Venus is well known for its curious super-rotating atmosphere, which whips around the planet once every four Earth days. This is in stark contrast to the rotation of the planet itself – the length of the day – which takes a comparatively laborious 243 Earth days. Now ESA’s Venus Express has revealed that the winds on the planet Venus have steadily been getting faster over the last six years.
The spacecraft chronicled what ESA says is the “most detailed record of cloud motion” yet in the atmosphere of Venus in order to reach this conclusion.
Average wind speeds at low latitudes on Venus Photo by: between the equator and 50 degrees north or south
Examples of cloud features identified in Venus Express images and used to monitor wind speeds. These long-term studies were based on tracking the motions of several hundred thousand cloud features, indicated here with arrows and ovals. Image via ESA.
By tracking the movements of distinct cloud features in the cloud tops some 70 kilometers (43 miles) above the planet’s surface over a period of 10 venusian years (6 Earth years), scientists have been able to monitor patterns in the long-term global wind speeds.
When Venus Express arrived at the planet in 2006, average cloud-top wind speeds between latitudes 50 degrees on either side of the equator were clocked at roughly 300 km/h. The results of two separate studies have revealed that these already remarkably rapid winds are becoming even faster, increasing to 400 km/h over the course of the mission.
“This is an enormous increase in the already high wind speeds known in the atmosphere.

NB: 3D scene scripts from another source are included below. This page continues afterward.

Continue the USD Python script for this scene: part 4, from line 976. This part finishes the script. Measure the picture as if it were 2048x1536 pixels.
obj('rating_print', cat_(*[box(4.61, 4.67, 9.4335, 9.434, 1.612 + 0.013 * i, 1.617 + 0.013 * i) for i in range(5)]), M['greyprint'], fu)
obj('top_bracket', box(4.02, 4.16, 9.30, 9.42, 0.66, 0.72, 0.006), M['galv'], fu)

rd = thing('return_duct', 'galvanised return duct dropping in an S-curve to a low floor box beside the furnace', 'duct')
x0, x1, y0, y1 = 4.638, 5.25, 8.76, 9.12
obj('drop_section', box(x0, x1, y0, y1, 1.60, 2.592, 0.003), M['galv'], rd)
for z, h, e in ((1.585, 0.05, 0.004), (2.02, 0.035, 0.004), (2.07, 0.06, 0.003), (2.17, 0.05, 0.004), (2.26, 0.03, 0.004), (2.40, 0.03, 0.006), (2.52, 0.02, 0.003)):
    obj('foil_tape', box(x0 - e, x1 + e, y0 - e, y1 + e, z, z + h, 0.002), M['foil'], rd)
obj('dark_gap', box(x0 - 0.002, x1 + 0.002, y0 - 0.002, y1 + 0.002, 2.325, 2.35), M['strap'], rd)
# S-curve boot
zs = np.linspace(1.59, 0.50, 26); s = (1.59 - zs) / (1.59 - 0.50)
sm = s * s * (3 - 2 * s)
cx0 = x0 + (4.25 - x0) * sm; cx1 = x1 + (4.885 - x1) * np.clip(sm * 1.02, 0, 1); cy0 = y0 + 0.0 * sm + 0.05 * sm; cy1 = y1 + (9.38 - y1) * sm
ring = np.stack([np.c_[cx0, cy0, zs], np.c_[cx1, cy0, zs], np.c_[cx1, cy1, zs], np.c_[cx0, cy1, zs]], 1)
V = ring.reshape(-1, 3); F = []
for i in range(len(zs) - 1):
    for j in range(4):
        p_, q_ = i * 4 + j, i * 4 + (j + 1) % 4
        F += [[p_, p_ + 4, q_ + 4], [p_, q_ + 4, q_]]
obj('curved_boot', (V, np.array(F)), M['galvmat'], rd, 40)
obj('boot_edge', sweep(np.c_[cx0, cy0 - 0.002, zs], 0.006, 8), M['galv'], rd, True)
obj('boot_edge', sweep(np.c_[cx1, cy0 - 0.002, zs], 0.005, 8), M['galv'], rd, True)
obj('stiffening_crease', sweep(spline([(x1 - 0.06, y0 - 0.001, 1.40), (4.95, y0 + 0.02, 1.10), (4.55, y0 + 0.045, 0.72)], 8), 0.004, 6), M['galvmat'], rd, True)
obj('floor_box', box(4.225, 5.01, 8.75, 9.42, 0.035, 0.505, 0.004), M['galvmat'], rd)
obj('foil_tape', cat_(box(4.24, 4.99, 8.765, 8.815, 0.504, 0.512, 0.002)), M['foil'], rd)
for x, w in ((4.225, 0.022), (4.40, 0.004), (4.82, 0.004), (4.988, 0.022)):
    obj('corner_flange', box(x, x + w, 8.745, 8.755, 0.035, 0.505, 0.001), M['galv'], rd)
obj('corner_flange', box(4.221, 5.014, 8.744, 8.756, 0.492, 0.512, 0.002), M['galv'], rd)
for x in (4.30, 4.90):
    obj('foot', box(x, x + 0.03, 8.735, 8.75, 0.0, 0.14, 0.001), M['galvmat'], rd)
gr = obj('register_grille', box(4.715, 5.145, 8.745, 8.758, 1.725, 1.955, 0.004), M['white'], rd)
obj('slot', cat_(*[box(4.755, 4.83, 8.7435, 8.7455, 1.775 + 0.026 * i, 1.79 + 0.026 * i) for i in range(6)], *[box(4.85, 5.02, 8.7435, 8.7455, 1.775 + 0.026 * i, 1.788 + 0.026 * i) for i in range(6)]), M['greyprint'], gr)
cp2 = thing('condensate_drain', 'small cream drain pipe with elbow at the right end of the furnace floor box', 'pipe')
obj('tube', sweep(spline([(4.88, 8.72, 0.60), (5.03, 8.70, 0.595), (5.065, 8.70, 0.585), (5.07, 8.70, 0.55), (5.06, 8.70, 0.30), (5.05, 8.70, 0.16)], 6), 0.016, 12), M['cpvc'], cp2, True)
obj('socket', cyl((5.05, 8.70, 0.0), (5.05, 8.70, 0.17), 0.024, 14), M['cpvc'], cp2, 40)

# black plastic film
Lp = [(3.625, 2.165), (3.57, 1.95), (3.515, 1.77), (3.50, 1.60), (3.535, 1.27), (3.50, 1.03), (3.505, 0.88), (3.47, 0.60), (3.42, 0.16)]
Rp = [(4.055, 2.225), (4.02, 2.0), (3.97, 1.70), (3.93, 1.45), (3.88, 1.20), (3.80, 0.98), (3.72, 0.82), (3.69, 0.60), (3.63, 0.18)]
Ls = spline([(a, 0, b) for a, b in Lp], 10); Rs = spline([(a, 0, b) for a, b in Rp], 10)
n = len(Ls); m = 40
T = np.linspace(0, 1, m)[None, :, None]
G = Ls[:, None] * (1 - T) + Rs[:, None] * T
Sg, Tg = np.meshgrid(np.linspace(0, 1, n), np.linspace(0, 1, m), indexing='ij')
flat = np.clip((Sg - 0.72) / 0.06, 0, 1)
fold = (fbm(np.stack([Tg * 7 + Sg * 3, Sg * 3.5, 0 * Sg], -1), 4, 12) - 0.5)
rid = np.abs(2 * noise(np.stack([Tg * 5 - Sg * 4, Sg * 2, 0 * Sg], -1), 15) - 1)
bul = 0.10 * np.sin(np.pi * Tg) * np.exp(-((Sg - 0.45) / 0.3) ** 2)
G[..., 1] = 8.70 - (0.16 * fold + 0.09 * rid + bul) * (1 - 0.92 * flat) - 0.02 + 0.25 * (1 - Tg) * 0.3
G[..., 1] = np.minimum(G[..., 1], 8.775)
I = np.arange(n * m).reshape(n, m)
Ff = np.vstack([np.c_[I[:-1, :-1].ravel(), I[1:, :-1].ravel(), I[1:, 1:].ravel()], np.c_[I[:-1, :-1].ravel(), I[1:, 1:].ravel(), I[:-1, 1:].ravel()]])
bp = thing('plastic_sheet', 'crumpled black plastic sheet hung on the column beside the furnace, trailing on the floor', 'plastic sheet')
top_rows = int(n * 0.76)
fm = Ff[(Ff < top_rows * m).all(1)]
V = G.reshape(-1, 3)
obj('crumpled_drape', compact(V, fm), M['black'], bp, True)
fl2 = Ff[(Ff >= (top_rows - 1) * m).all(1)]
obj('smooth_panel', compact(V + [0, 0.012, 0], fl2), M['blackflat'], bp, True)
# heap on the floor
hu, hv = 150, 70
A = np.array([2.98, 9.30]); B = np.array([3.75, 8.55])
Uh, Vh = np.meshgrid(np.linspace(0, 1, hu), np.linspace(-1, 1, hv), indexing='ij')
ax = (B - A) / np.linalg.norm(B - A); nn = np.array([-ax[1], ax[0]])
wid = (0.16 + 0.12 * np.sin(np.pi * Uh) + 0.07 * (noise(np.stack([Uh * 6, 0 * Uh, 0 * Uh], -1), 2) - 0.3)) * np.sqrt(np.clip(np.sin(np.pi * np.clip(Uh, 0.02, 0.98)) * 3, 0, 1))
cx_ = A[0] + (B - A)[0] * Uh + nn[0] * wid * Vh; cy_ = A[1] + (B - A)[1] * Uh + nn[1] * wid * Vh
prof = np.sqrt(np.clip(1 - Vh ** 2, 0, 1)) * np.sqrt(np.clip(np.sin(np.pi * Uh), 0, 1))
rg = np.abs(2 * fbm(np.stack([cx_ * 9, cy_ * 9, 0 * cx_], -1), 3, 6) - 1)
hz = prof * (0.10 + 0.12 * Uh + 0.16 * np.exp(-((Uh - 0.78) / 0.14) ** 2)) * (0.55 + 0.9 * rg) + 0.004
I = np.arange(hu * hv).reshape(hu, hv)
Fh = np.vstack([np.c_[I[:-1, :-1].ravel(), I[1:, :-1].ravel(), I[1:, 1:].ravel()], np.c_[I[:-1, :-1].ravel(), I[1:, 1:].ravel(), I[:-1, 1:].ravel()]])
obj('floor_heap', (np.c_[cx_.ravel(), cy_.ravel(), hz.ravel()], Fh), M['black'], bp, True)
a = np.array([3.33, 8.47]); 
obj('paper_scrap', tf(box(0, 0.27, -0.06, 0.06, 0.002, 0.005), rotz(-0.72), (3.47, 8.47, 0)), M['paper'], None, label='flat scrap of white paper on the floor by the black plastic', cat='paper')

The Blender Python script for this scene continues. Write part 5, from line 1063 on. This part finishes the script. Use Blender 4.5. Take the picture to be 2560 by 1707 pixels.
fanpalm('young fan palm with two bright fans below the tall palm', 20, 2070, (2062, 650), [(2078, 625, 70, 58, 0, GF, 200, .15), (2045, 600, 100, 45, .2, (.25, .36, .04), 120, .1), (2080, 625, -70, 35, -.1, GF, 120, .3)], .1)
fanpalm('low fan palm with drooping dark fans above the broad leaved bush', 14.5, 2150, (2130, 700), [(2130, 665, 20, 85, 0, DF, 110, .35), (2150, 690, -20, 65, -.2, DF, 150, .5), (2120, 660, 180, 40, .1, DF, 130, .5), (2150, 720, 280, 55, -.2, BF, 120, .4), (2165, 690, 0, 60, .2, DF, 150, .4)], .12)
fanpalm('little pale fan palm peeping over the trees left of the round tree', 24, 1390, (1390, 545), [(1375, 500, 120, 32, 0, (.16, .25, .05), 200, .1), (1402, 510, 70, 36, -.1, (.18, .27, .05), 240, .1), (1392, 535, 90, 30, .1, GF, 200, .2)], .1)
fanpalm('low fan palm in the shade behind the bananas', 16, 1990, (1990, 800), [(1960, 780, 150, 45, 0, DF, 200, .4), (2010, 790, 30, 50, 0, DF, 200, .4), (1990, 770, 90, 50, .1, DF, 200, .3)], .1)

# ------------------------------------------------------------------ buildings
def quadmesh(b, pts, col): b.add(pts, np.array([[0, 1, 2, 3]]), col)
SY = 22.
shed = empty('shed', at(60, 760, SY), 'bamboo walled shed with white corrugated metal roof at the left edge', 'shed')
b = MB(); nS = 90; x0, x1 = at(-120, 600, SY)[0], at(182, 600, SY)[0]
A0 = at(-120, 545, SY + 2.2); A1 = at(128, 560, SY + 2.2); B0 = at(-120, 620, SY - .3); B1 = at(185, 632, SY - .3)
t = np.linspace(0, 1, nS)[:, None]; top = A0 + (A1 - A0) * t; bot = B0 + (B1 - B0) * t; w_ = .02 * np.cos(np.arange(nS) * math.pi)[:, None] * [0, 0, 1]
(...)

Such a large variation has never before been observed on Venus, and we do not yet understand why this occurred,” says Igor Khatuntsev from the Space Research Institute in Moscow and lead author of the Russian-led paper to be published in the journal Icarus.
Dr Khatuntsev’s team determined the wind speeds by measuring how cloud features in images moved between frames: over 45 000 features were painstakingly tracked by hand and more than 350 000 further features were tracked automatically using a computer programme.
In a complementary study, a Japanese-led team used their own automated cloud tracking method to derive the cloud motions: their results are to be published in the Journal of Geophysical Research.
On top of this long-term increase in the average wind speed, however, both studies have also revealed regular variations linked to the local time of day and the altitude of the sun above the horizon, and to the rotation period of Venus.
One regular oscillation occurs roughly every 4.8 days near the equator and is thought to be connected to atmospheric waves at lower altitudes.
But the research also unveiled some harder-to-explain curiosities.
“Our analysis of cloud motions at low latitudes in the southern hemisphere showed that over the six years of study the velocity of the winds changed by up 70 km/h over a time scale of 255 Earth days – slightly longer than a year on Venus,” says Toru Kouyama from the Information Technology Research Institute in Ibaraki, Japan.